Wild ducks take flight in open cluster

The Wide Field Imager has taken this beautiful image, dappled with blue stars, of one of the most star-rich open clusters currently known — the Wild Duck Cluster (M11).
By | Published: October 1, 2014 | Last updated on May 18, 2023

Wild Duck Cluster
The Wide Field Imager on the MPG/ESO 2.2-meter telescope at the La Silla Observatory in Chile has taken this beautiful image of the open Wild Duck Cluster (M11). The blue stars in the center of the image are the young, hot stars of the cluster. The surrounding redder stars are older, cooler background stars.
ESO
The Wide Field Imager on the MPG/ESO 2.2-meter telescope at the European Southern Observatory’s (ESO) La Silla Observatory in Chile has taken this beautiful image, dappled with blue stars, of one of the most star-rich open clusters currently known — Messier 11 (NGC 6705), also known as the Wild Duck Cluster.

M11 is an open cluster sometimes referred to as a galactic cluster, located around 6,000 light-years away in the constellation Scutum the Shield. It was first discovered by German astronomer Gottfried Kirch in 1681 at the Berlin Observatory, appearing as nothing more than a fuzzy blob through the telescope. It wasn’t until 1733 that the blob was first resolved into separate stars by the Reverend William Derham in England, and Charles Messier added it to his famous catalog in 1764.

Messier was a comet hunter, and the catalog came into being as he was frustrated by constantly observing fixed, diffuse objects that looked like comets — for example, objects that we now know to be clusters, galaxies, and nebulae. He wanted a record in order to avoid accidentally observing them again and confusing them with possible new comets. This particular stellar cluster was noted down as the 11th such object, hence the name of Messier 11.

Open clusters are typically found lying in the arms of spiral galaxies or in the denser regions of irregular galaxies, where star formation is still common. M11 is one of the most star-rich and compact of the open clusters, being almost 20 light-years across and home to close to 3,000 stars. Open clusters are different from globular clusters, which tend to be dense, tightly bound by gravity, and contain hundreds of thousands of old stars, some of which are nearly as old as the universe itself.

Studying open clusters is a great way to test theories of stellar evolution, as the stars form from the same initial cloud of gas and dust and are therefore very similar to one another. They all have roughly the same age, chemical composition, and are all the same distance away from Earth. However, each star in the cluster has a different mass, with the more massive stars evolving much faster than their lower-mass counterparts as they use up all their hydrogen much sooner.

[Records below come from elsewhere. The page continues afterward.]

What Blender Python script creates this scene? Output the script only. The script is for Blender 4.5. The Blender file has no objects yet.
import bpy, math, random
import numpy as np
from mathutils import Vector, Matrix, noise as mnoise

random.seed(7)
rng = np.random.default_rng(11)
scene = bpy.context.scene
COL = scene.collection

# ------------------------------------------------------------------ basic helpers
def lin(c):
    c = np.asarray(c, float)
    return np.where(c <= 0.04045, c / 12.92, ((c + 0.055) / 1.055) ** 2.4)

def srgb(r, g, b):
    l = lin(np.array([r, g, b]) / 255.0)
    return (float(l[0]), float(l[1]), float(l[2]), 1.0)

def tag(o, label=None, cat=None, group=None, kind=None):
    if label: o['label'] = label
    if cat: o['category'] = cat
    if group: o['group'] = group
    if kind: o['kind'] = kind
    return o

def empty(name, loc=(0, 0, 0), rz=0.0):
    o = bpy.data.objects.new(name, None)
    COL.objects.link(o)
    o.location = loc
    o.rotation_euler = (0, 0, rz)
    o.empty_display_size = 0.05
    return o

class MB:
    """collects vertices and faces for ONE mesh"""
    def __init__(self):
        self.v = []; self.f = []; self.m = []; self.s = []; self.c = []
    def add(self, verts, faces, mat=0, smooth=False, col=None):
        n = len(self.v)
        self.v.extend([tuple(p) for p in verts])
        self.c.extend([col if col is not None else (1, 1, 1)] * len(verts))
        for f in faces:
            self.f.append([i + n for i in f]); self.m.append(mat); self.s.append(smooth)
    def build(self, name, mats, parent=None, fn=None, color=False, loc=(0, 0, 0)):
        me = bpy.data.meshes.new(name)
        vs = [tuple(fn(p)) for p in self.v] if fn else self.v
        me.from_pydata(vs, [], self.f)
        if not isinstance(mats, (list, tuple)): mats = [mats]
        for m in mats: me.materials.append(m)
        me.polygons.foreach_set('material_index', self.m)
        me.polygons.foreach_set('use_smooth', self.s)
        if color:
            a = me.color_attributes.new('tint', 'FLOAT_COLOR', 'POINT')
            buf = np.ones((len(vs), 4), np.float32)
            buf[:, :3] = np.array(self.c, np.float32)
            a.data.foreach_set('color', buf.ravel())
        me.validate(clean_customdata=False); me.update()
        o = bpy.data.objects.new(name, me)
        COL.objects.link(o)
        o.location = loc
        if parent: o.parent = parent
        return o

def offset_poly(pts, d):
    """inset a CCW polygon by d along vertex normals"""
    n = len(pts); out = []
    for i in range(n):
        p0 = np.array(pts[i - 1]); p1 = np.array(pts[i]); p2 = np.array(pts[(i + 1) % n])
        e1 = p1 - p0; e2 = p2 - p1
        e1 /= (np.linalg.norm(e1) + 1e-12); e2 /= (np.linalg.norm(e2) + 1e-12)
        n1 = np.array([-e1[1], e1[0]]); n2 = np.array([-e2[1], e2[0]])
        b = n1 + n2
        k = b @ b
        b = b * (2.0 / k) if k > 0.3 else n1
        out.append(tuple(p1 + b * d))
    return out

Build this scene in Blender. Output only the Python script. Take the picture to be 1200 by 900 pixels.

In this way, direct comparisons between the different evolutionary stages can be made within the same cluster. For example, does a 10-million-year-old star with the same mass as the Sun evolve in a different way from another star that is the same age but half as massive? In this sense, open clusters are the closest thing astronomers have to “laboratory conditions.”

Because the stars within open clusters are loosely bound to one another, individuals are very susceptible to being ejected from the main group due to the effect of gravity from neighboring celestial objects. NGC 6705 is already at least 250 million years old, so in a few more million years, it is likely that this Wild Duck formation will disperse, and the cluster will break up and merge into its surroundings.